WORK INSTRUCTIONS
The required output consists solely of the lines from the one containing "for y0, y1 in" down to the one containing "(.11, .1, .09), 3, .9))", both included, each quoted exactly.

Records with scene code:

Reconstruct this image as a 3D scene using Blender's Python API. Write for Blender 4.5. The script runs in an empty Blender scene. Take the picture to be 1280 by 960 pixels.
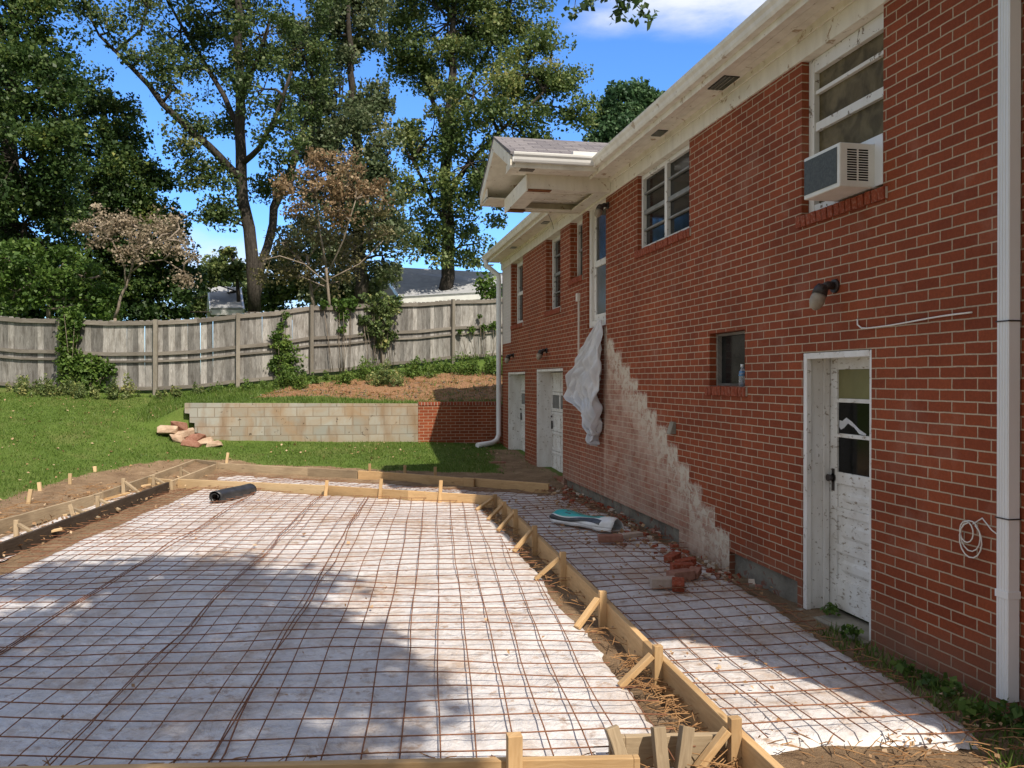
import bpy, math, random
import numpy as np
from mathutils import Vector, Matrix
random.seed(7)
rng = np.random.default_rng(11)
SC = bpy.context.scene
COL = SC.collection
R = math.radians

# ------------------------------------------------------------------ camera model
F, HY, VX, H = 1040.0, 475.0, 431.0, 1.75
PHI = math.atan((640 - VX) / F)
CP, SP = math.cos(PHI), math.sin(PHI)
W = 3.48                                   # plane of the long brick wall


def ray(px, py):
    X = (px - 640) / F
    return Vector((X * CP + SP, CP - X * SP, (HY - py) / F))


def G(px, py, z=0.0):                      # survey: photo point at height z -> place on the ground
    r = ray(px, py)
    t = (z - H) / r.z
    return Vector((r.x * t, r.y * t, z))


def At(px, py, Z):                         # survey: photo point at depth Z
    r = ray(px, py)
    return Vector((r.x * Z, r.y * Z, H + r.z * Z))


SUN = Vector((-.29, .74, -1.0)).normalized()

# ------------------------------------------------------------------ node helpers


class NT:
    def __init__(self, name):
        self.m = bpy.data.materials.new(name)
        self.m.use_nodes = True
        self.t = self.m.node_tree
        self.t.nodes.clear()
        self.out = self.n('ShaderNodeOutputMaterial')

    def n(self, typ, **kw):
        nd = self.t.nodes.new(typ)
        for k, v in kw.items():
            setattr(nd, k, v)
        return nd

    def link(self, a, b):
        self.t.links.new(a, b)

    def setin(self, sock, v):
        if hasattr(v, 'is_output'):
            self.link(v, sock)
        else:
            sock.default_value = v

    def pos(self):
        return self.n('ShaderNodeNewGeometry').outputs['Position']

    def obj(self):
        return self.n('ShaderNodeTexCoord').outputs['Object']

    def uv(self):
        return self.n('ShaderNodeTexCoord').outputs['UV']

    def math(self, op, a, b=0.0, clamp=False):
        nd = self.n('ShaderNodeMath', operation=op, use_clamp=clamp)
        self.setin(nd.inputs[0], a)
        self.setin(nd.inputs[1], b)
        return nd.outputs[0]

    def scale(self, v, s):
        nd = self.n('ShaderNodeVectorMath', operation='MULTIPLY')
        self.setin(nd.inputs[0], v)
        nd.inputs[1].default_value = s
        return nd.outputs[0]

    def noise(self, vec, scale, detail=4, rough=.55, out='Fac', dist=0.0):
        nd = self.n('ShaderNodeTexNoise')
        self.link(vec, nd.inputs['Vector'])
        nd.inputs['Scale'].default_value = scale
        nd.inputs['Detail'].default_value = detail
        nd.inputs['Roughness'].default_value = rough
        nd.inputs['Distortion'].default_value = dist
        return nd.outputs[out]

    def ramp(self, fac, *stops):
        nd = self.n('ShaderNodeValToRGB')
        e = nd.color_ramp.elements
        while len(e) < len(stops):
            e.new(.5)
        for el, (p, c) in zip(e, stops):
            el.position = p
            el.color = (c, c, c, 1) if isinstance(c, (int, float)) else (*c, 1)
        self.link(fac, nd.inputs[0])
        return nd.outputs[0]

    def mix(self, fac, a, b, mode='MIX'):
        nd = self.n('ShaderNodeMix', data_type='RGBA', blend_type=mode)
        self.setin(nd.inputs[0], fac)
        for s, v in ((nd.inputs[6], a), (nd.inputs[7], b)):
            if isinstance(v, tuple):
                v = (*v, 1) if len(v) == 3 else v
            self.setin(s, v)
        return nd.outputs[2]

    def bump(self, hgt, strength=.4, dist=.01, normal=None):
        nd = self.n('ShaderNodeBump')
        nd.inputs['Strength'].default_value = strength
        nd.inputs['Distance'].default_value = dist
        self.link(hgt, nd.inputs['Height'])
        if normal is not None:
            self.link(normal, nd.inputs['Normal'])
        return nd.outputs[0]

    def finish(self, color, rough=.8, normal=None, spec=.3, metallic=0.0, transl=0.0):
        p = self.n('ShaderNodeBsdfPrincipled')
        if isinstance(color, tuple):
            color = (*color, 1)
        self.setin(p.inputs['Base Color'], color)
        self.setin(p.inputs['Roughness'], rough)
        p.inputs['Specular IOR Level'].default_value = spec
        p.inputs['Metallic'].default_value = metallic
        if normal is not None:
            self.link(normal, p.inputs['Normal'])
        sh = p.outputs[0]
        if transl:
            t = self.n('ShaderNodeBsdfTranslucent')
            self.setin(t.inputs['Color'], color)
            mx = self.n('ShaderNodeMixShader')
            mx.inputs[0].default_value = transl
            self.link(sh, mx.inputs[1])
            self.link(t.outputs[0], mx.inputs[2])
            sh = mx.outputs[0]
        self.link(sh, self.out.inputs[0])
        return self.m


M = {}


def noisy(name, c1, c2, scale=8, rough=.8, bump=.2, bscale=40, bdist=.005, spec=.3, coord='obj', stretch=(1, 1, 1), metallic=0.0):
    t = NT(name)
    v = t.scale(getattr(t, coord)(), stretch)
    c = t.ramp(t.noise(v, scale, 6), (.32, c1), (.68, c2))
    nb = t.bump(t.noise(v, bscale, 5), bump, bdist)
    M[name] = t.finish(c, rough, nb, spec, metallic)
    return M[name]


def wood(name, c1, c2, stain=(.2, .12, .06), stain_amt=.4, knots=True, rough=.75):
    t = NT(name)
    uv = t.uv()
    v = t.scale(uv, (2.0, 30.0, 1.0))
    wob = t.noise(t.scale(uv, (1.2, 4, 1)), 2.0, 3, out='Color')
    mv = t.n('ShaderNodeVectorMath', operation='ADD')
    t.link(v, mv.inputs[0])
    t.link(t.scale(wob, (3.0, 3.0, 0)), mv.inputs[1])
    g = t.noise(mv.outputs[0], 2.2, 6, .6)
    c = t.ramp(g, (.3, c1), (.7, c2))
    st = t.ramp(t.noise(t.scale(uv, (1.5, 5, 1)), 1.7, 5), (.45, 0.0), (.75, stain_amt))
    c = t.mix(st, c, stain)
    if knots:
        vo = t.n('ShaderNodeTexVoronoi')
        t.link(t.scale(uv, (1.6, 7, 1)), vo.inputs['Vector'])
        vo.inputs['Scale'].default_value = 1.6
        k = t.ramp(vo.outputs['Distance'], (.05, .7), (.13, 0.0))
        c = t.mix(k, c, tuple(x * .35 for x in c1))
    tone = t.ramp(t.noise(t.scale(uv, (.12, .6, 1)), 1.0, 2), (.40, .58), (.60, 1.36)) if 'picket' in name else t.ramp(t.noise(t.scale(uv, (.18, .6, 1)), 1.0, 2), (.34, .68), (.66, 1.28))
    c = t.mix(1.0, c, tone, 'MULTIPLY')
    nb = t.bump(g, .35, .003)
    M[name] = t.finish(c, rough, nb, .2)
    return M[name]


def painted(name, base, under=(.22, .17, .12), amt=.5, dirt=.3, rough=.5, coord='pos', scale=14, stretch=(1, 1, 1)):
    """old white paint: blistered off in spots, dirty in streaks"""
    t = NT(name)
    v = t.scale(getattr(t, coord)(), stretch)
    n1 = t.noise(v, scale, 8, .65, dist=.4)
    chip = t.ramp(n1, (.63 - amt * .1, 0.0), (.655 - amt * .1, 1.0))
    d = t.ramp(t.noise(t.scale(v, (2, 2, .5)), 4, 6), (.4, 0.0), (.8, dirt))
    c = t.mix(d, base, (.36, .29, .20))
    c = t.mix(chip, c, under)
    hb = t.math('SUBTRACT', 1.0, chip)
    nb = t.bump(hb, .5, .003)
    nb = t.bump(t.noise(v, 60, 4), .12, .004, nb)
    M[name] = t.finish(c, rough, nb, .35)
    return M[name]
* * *
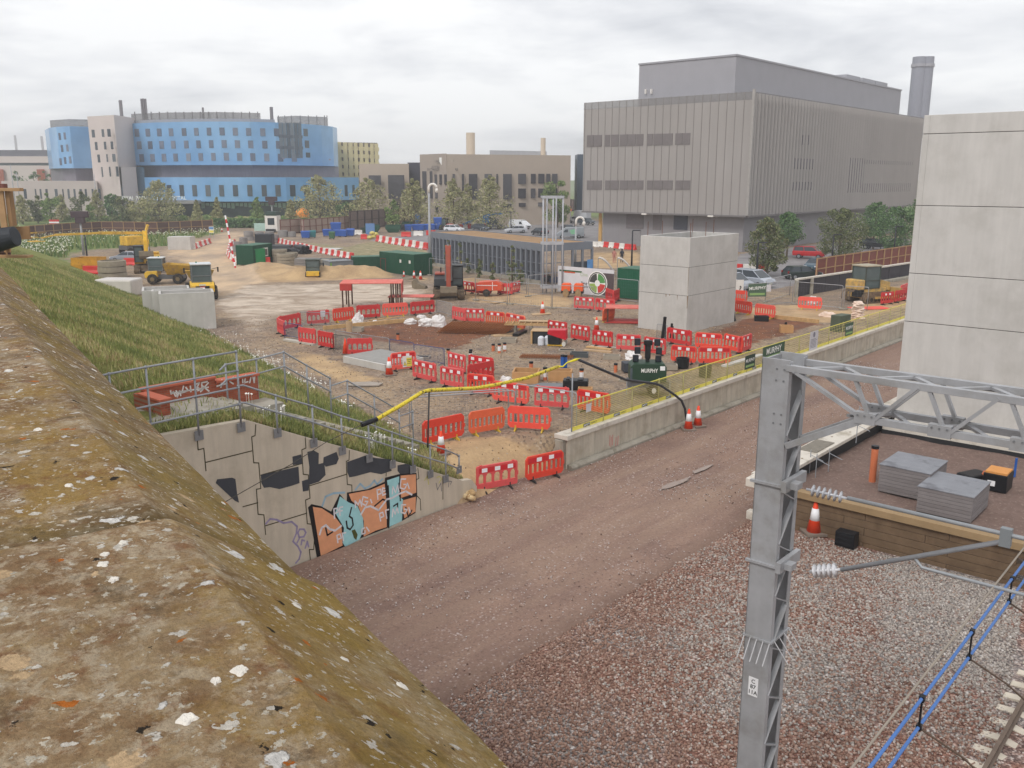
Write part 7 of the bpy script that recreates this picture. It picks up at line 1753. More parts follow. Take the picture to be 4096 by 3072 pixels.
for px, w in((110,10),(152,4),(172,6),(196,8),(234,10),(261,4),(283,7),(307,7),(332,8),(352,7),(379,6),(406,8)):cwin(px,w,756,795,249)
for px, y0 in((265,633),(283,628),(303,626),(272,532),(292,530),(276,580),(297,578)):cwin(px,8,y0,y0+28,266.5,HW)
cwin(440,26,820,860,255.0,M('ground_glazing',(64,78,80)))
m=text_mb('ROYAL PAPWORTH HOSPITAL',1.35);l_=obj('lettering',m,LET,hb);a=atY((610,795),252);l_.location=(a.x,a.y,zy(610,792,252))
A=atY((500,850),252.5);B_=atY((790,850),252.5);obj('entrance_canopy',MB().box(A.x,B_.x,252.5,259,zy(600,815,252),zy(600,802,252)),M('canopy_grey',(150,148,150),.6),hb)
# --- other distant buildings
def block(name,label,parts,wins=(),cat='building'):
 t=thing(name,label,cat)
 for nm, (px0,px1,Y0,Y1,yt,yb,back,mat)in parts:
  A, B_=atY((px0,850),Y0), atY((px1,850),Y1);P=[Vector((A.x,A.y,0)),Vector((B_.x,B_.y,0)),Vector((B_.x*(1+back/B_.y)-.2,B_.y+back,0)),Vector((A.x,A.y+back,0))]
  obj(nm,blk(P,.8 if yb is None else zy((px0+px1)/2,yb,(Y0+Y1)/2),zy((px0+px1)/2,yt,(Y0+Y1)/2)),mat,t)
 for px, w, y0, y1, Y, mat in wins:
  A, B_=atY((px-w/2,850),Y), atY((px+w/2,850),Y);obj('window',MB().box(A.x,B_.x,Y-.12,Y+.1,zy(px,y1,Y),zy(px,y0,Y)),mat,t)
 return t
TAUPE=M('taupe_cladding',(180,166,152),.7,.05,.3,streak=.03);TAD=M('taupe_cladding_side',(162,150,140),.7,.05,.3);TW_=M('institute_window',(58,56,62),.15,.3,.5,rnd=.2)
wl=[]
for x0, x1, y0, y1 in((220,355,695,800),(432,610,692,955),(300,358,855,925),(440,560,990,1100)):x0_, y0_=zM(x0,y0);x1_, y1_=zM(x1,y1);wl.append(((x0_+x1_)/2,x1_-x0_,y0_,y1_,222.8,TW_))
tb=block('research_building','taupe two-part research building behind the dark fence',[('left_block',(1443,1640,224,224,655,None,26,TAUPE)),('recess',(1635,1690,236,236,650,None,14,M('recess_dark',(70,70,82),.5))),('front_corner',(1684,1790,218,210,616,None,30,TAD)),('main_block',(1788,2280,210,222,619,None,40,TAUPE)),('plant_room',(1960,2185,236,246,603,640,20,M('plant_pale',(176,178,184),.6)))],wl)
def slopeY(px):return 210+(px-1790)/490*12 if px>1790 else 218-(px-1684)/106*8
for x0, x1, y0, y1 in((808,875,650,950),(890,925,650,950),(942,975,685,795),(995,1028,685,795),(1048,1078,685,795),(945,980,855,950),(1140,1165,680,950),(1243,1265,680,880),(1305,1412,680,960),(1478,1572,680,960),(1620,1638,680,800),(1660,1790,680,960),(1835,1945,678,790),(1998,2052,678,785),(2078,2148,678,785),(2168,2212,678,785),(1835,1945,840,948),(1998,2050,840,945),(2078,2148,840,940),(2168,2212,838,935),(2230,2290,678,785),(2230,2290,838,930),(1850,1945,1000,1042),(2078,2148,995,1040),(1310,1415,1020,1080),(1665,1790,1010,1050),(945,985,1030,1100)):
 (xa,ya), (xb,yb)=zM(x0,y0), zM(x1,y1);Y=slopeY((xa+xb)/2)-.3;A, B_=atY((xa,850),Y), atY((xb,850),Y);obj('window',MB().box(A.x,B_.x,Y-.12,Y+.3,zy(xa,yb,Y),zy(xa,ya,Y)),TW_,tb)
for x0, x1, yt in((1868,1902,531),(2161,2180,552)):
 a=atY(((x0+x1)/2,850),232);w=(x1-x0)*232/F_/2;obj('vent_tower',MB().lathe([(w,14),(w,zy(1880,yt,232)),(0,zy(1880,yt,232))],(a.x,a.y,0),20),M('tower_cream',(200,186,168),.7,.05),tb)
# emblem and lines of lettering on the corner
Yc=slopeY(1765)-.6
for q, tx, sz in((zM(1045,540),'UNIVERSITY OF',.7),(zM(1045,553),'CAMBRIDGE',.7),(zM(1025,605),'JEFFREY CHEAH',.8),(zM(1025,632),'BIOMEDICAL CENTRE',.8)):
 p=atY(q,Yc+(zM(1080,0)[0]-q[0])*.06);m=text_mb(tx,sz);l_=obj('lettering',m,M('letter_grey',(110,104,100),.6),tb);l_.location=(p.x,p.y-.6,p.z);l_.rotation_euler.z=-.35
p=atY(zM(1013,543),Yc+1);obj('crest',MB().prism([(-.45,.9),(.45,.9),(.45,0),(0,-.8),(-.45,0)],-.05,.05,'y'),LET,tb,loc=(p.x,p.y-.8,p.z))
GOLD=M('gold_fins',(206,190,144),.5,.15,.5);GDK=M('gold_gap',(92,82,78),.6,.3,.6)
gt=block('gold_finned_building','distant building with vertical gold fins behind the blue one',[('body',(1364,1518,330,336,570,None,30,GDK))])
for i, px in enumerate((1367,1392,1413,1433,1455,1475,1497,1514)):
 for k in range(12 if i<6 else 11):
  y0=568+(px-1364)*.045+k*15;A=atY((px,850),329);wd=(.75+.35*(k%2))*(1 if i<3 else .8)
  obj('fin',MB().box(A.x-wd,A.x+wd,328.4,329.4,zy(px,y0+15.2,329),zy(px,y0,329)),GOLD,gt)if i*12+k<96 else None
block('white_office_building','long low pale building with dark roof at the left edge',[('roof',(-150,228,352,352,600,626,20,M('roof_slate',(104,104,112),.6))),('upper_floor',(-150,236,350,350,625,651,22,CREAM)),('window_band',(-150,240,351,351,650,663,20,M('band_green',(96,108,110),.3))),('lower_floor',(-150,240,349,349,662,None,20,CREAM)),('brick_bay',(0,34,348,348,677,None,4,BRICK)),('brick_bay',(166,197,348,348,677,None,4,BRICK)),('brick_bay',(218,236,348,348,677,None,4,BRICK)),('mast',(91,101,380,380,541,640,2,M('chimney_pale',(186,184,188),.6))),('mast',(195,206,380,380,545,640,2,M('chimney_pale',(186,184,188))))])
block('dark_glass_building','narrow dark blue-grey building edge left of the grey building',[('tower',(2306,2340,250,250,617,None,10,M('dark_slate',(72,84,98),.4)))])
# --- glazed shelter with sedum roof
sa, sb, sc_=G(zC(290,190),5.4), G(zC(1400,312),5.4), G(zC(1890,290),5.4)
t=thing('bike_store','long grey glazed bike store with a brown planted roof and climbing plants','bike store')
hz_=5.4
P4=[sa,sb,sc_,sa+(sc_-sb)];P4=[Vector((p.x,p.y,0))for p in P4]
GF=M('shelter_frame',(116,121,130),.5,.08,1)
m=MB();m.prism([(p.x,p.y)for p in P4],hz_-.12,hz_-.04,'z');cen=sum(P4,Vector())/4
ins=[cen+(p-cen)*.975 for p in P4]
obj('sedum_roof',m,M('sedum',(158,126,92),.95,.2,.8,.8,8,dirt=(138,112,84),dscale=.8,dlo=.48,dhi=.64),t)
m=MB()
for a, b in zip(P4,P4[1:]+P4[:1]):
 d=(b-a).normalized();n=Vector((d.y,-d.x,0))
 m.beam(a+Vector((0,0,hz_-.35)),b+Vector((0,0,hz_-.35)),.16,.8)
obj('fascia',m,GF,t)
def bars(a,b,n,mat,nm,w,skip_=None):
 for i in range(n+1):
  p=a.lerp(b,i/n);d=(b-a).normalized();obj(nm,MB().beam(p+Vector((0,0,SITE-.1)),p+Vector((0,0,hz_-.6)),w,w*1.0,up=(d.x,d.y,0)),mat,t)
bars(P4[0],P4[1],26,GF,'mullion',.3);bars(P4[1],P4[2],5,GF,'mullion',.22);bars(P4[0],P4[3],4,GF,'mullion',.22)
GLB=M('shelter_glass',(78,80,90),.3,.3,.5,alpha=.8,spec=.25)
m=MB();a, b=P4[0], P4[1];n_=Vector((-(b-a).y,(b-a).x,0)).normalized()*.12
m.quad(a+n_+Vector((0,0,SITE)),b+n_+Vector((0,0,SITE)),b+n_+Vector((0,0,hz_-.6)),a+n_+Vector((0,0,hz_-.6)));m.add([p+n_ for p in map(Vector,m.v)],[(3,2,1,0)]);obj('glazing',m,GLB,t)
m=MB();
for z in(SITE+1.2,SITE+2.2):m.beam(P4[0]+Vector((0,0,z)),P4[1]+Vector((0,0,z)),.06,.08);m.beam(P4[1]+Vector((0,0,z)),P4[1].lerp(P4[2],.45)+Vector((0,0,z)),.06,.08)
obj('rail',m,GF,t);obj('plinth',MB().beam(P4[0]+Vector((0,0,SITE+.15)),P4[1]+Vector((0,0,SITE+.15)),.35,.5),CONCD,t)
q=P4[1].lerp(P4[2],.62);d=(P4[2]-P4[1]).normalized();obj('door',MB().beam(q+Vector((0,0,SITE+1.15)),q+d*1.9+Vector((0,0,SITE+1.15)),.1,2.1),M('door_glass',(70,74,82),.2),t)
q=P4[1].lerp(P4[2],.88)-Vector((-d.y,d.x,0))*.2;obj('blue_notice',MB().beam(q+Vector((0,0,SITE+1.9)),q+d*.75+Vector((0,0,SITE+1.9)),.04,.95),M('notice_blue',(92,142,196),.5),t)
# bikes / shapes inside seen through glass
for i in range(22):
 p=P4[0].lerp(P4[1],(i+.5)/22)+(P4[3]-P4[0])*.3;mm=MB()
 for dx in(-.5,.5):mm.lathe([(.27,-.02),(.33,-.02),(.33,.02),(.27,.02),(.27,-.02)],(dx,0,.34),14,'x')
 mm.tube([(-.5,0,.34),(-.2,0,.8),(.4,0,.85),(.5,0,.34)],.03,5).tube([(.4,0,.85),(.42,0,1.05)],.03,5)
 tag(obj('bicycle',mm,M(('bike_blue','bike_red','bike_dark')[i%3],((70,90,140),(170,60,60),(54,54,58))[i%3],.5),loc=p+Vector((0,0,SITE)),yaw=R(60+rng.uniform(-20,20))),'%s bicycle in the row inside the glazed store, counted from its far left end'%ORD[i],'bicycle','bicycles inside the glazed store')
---
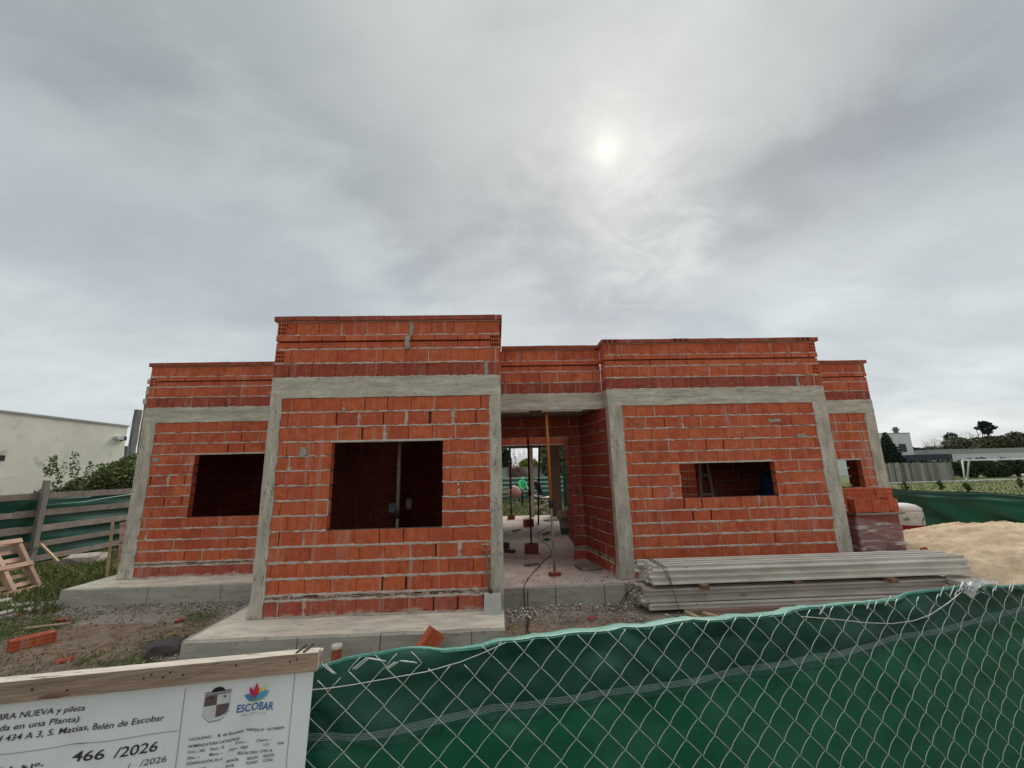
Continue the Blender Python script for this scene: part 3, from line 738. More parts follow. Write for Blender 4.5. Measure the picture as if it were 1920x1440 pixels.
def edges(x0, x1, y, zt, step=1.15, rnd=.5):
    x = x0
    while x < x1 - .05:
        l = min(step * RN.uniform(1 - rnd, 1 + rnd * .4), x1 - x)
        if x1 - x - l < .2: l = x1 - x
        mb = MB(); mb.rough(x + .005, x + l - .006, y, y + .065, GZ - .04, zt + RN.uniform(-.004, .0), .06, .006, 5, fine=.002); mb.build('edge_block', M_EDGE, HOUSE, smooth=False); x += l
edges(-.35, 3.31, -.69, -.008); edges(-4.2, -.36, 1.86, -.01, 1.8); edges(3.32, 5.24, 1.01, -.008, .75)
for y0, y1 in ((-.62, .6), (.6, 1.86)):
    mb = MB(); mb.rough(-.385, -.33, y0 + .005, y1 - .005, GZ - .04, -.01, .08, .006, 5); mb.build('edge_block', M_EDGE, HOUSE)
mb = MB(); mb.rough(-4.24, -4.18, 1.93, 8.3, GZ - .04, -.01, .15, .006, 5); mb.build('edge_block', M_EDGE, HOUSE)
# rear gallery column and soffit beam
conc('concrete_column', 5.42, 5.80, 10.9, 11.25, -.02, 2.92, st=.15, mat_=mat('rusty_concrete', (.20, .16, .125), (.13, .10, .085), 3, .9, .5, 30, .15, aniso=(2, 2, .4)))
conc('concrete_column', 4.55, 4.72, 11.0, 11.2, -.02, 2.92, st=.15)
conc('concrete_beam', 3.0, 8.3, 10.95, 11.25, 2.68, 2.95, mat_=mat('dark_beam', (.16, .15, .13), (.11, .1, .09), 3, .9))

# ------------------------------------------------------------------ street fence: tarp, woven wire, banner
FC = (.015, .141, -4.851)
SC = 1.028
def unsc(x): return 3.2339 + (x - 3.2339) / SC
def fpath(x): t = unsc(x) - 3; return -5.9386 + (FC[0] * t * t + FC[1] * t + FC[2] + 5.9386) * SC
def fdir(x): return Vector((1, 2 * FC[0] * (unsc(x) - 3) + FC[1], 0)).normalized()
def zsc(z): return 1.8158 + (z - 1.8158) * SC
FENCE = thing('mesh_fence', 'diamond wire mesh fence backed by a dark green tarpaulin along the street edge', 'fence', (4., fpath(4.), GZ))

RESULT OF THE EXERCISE
for y0, y1 in ((-.62, .6), (.6, 1.86)):
    mb = MB(); mb.rough(-.385, -.33, y0 + .005, y1 - .005, GZ - .04, -.01, .08, .006, 5); mb.build('edge_block', M_EDGE, HOUSE)
mb = MB(); mb.rough(-4.24, -4.18, 1.93, 8.3, GZ - .04, -.01, .15, .006, 5); mb.build('edge_block', M_EDGE, HOUSE)
# rear gallery column and soffit beam
conc('concrete_column', 5.42, 5.80, 10.9, 11.25, -.02, 2.92, st=.15, mat_=mat('rusty_concrete', (.20, .16, .125), (.13, .10, .085), 3, .9, .5, 30, .15, aniso=(2, 2, .4)))
conc('concrete_column', 4.55, 4.72, 11.0, 11.2, -.02, 2.92, st=.15)
conc('concrete_beam', 3.0, 8.3, 10.95, 11.25, 2.68, 2.95, mat_=mat('dark_beam', (.16, .15, .13), (.11, .1, .09), 3, .9))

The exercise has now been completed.